To filter the ambient wind field smoothly, weighting functions are applied to the polar grid points. QBlade utilizes uniform weighting or Jinc filters, where the JINC2 spatial filter is defined as:

\[w(x) = \frac{J_1(x)}{x} \frac{J_1(x/2)}{x/2}\]

Low-Pass Filtering and Deflection

The properties of the emitted wake planes (thrust, yaw, tilt, and ambient free-stream velocity) are smoothed using an exponential moving average low-pass filter to prevent unphysical high-frequency jitter:

\[x_{lp,t} = x_{lp,t-1} \cdot e^{-2\pi f_c \Delta t} + \left(1-e^{-2\pi f_c \Delta t}\right) \cdot x_t\]

If the rotor is yawed or tilted, a lateral or vertical deflection velocity is superimposed onto the wake plane’s kinematics:

\[\Delta y_{yaw} = f_{yaw} \cdot \theta_{yaw} \cdot \Delta x\]
\[\Delta z_{tilt} = f_{tilt} \cdot \theta_{tilt} \cdot \Delta x\]

Where \(f_{yaw}\) and \(f_{tilt}\) are tuning factors scaling the deflection relative to the downstream travel \(\Delta x\).

Wake Added Turbulence

Because the spatial averaging process removes high-frequency fluctuations, the micro-scale turbulence generated by the turbine’s shear layer must be artificially reintroduced.

A pre-generated, isotropic, unit-variance turbulence wind field (\(\vec{V}_{field}\)) is superimposed onto the flow field during velocity evaluations.

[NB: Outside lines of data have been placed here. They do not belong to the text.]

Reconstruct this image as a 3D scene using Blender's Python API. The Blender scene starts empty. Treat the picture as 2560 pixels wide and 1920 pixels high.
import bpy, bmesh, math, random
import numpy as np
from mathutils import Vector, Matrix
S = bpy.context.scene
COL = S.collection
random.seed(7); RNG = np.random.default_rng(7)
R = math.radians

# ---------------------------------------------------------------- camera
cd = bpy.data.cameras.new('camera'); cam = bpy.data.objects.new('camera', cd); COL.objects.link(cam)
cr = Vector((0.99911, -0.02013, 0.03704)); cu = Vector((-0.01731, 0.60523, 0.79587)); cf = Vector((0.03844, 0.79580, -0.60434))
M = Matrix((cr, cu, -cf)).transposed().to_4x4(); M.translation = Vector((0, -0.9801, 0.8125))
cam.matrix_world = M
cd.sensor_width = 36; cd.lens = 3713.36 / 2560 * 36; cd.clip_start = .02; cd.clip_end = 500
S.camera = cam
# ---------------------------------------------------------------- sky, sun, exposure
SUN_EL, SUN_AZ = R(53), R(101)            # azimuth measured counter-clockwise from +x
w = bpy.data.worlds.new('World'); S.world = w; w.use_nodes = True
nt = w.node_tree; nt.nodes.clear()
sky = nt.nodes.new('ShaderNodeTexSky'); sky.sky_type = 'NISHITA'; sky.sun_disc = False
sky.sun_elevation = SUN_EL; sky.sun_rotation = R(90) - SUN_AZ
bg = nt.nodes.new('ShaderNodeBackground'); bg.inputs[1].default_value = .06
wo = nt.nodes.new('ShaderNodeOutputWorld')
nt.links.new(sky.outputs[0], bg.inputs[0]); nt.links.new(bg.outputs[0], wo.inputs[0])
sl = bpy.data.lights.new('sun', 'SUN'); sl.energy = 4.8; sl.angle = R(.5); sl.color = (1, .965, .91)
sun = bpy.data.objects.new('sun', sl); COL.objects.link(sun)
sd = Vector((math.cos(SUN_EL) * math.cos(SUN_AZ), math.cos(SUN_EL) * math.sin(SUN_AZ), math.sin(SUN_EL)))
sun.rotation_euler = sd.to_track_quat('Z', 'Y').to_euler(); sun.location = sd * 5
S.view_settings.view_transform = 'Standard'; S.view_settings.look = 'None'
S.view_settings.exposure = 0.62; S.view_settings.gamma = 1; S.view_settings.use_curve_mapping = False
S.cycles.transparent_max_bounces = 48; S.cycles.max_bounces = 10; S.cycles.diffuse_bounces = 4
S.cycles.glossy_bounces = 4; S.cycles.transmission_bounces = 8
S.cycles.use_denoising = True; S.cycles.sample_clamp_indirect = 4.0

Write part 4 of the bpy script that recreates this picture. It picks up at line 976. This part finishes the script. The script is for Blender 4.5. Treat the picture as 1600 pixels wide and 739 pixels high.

The magnitude of this added turbulence is scaled dynamically based on the local velocity deficit and the radial velocity gradient (shear):

\[\vec{V}_{turb} (\vec{x},t) = k_m(x,r) \cdot \vec{V}_{field}(\vec{x},t)\]

The scaling factor, \(k_m\), evaluates the local state of the wake using two tunable constants (\(k_{m1}\) and \(k_{m2}\)):

\[k_m(x,r) = k_{m1} |1 - U(x,r)| + k_{m2} \left|\frac{\partial U(x,r)}{\partial r}\right|\]

This ensures that added turbulence peaks in the highly-sheared annular region of the wake (the blade tips/roots) and smoothly dissipates as the velocity deficit recovers downstream.

3D Visualization of the wake velocity deficit evaluated with the DWM model.

Fig. 8 3D Visualization of the wake velocity deficit evaluated with the DWM model.